▶ WORK TO BE COMPLETED: Reproduce the span that opens at the line containing "Continue the Blender Python script for this scene: part 3, from" and closes at the line containing "leaf litter', category='grass')", both lines included, without alteration and without any other line.

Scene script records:
»»

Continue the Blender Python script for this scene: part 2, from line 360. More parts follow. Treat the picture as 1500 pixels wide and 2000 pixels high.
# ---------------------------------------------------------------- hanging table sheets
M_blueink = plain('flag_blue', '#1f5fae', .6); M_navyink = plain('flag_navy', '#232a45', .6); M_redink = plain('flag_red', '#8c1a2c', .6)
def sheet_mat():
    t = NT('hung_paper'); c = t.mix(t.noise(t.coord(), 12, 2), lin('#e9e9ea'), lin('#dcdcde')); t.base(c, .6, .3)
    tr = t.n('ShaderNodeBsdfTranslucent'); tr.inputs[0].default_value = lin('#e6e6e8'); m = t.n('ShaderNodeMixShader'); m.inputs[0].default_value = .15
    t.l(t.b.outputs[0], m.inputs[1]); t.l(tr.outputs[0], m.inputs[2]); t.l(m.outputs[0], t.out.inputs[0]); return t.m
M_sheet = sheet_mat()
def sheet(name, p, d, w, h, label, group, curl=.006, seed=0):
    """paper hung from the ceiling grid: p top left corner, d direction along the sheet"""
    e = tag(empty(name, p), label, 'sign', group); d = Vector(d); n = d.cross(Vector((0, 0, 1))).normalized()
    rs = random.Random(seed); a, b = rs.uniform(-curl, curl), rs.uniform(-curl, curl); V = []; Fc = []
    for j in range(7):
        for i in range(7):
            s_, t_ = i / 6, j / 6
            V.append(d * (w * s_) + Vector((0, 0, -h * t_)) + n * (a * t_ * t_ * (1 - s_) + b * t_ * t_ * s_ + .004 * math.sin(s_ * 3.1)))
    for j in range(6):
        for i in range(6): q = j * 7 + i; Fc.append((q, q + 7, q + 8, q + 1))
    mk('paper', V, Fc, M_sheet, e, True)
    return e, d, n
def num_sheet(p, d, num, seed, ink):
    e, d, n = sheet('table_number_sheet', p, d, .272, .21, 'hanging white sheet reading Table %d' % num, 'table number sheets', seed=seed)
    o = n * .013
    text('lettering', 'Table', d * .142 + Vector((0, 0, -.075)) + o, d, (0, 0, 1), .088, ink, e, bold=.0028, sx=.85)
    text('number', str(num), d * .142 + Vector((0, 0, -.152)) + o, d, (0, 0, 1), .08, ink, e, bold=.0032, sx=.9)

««
»»

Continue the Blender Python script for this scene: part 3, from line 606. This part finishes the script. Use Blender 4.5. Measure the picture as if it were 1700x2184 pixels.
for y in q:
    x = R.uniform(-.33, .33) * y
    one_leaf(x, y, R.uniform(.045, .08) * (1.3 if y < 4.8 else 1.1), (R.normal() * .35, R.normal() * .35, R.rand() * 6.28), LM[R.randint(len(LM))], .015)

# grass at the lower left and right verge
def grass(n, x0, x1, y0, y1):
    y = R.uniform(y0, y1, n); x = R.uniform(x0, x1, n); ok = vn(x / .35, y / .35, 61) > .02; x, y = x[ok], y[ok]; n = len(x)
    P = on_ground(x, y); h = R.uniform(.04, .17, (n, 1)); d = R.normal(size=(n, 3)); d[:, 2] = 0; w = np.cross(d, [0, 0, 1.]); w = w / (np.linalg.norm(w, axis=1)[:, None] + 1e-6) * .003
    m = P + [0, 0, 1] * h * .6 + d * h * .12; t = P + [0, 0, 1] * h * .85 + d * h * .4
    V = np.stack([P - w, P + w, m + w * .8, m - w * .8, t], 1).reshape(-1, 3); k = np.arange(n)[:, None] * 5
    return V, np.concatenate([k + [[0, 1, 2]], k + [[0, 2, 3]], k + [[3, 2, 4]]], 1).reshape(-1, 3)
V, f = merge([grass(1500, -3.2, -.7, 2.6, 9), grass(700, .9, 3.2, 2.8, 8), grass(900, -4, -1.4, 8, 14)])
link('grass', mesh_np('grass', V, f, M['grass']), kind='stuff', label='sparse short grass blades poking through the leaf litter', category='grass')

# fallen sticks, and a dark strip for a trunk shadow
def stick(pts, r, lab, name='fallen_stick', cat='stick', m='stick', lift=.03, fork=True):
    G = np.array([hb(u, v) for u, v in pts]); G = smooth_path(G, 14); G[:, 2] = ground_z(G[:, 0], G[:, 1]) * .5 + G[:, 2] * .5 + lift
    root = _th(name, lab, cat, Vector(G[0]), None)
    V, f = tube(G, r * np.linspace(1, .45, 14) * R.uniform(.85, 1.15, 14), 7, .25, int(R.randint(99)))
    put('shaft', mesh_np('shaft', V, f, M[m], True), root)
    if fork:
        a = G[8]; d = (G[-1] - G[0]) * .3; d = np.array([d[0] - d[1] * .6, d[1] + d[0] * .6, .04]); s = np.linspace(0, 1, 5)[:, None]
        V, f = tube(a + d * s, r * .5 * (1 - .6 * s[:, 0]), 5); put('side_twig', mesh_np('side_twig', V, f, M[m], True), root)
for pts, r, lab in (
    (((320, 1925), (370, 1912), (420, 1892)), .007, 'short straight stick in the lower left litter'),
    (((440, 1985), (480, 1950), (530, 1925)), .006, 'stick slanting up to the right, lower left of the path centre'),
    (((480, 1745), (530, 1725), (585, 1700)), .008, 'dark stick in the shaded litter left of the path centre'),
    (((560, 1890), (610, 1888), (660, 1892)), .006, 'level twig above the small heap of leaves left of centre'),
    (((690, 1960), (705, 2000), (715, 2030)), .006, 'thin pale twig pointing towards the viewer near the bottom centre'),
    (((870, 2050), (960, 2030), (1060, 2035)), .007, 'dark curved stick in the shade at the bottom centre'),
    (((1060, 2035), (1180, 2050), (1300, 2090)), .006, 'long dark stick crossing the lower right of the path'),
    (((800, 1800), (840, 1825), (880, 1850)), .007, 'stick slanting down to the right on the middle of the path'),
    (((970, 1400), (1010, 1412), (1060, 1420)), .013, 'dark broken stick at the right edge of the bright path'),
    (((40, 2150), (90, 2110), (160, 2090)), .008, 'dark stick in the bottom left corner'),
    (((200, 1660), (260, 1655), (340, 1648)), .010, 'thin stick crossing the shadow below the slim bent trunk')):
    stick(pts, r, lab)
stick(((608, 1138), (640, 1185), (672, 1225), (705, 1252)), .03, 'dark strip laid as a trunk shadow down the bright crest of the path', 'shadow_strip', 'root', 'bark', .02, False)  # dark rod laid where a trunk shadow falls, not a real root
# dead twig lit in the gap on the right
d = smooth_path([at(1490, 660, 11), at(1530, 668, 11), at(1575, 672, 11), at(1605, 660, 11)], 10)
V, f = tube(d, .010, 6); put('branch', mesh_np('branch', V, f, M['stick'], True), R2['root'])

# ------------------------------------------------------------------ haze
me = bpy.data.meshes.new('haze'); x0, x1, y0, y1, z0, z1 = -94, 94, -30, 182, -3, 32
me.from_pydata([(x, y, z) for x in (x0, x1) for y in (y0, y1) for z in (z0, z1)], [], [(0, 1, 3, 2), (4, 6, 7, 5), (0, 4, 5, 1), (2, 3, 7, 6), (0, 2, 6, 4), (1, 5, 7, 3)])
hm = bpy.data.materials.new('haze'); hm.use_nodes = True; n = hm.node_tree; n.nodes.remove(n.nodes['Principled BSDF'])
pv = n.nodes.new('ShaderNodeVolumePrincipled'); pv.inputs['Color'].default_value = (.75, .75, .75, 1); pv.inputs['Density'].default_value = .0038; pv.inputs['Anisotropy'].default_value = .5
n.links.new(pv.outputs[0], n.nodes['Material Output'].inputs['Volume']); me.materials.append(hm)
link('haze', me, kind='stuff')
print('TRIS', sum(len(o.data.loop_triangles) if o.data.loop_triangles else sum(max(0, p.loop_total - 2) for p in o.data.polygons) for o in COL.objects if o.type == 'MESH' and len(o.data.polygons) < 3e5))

««

▶ RESPONSE:
Continue the Blender Python script for this scene: part 3, from line 606. This part finishes the script. Use Blender 4.5. Measure the picture as if it were 1700x2184 pixels.
for y in q:
    x = R.uniform(-.33, .33) * y
    one_leaf(x, y, R.uniform(.045, .08) * (1.3 if y < 4.8 else 1.1), (R.normal() * .35, R.normal() * .35, R.rand() * 6.28), LM[R.randint(len(LM))], .015)

# grass at the lower left and right verge
def grass(n, x0, x1, y0, y1):
    y = R.uniform(y0, y1, n); x = R.uniform(x0, x1, n); ok = vn(x / .35, y / .35, 61) > .02; x, y = x[ok], y[ok]; n = len(x)
    P = on_ground(x, y); h = R.uniform(.04, .17, (n, 1)); d = R.normal(size=(n, 3)); d[:, 2] = 0; w = np.cross(d, [0, 0, 1.]); w = w / (np.linalg.norm(w, axis=1)[:, None] + 1e-6) * .003
    m = P + [0, 0, 1] * h * .6 + d * h * .12; t = P + [0, 0, 1] * h * .85 + d * h * .4
    V = np.stack([P - w, P + w, m + w * .8, m - w * .8, t], 1).reshape(-1, 3); k = np.arange(n)[:, None] * 5
    return V, np.concatenate([k + [[0, 1, 2]], k + [[0, 2, 3]], k + [[3, 2, 4]]], 1).reshape(-1, 3)
V, f = merge([grass(1500, -3.2, -.7, 2.6, 9), grass(700, .9, 3.2, 2.8, 8), grass(900, -4, -1.4, 8, 14)])
link('grass', mesh_np('grass', V, f, M['grass']), kind='stuff', label='sparse short grass blades poking through the leaf litter', category='grass')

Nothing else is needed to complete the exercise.